:: GIVEN RECORDS
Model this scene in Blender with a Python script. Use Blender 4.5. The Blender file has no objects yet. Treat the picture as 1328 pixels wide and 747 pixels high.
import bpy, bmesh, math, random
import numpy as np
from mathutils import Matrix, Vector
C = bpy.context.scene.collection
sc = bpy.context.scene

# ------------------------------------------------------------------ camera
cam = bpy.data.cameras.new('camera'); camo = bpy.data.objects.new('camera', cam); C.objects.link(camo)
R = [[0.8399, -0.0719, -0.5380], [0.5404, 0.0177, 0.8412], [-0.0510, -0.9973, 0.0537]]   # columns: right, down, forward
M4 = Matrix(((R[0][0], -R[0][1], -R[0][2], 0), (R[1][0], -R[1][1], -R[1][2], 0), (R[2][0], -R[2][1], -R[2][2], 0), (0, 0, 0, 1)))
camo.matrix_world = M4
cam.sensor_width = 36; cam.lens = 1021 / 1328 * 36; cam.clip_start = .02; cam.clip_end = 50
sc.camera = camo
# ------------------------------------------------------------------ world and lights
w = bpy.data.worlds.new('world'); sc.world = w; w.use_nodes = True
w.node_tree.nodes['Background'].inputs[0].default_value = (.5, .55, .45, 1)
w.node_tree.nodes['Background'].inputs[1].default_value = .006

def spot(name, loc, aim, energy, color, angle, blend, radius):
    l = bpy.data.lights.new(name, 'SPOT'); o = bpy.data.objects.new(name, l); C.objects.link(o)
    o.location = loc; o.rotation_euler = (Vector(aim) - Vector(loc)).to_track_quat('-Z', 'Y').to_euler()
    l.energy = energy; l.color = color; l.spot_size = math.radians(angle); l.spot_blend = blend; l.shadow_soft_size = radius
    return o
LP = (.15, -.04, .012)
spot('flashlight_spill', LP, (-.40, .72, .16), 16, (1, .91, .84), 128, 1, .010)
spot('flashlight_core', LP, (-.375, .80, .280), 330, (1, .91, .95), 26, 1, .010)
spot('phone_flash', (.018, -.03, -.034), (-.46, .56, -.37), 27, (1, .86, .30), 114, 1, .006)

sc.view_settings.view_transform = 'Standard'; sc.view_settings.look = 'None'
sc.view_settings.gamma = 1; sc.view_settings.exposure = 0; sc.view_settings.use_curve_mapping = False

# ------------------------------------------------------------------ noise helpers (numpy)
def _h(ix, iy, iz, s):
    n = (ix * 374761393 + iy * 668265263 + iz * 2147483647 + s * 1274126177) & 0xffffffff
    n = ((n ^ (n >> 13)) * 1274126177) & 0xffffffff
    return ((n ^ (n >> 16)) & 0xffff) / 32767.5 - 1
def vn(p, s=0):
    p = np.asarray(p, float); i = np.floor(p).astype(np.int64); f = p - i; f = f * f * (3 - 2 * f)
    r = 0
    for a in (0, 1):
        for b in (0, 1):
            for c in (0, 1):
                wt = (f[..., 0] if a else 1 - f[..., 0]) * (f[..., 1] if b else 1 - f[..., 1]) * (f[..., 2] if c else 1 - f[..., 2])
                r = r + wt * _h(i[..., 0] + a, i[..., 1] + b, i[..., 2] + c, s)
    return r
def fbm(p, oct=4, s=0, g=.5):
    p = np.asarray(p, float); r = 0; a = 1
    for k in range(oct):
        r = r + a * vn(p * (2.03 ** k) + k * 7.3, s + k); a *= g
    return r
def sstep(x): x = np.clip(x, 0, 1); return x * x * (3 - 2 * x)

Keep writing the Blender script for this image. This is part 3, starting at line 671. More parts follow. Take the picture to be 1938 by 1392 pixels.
::::
Extract, please, the lines from the start of the entries above through the one with "sc = bpy.context.scene", both included, reproducing each exactly and adding nothing.

## REPLY:
Model this scene in Blender with a Python script. Use Blender 4.5. The Blender file has no objects yet. Treat the picture as 1328 pixels wide and 747 pixels high.
import bpy, bmesh, math, random
import numpy as np
from mathutils import Matrix, Vector
C = bpy.context.scene.collection
sc = bpy.context.scene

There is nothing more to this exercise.